His other motivation was more personal. He wanted to tell his children about the Holocaust but didn’t know how until he heard about the rescuers. They gave him a way to begin. The Holocaust reinforces what most children already know: the world contains unjustified evil. The rescuers teach another lesson: the world also contains unjustified, amazing good.

When we teach Holocaust to Jewish. children, especially, we must tell them that we weren’t entirely alone. We must tell them that while nations abandoned us, individuals sheltered us. If we tell children only of the horror, we destroy their innocence. We will leave them frightened and enraged, incendiary emotions that can lead to more prejudice. The lesson of the Holocaust must not be to fear and to hate Germans.

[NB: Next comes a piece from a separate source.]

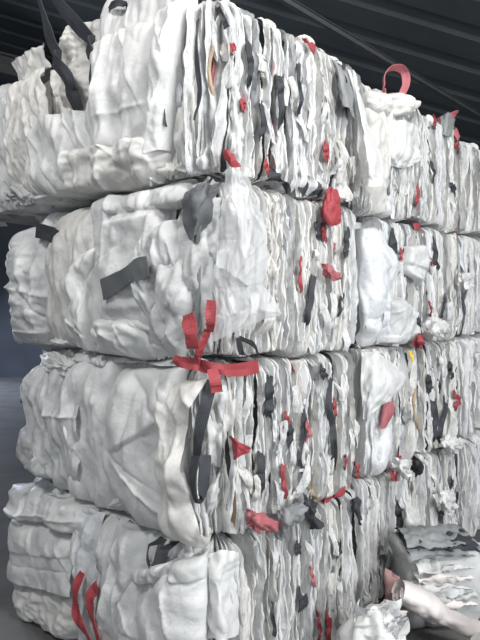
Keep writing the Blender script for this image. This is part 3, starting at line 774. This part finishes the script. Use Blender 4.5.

The Shoah is a searing example of how intolerance leads to oppression-its legacy must not be hatred.

Gertrud Luckner
In 1933 Gertrud Luckner obtained the addresses of all the Jewish institutions in Germany; she visited them to warn them about the Nazis and later went from place to place to help.

Her work with Dr. Leo Baeck, a Berlin rabbi, led to her arrest in 1943 and imprisonment for two years in the concentration camp, Ravensbruck.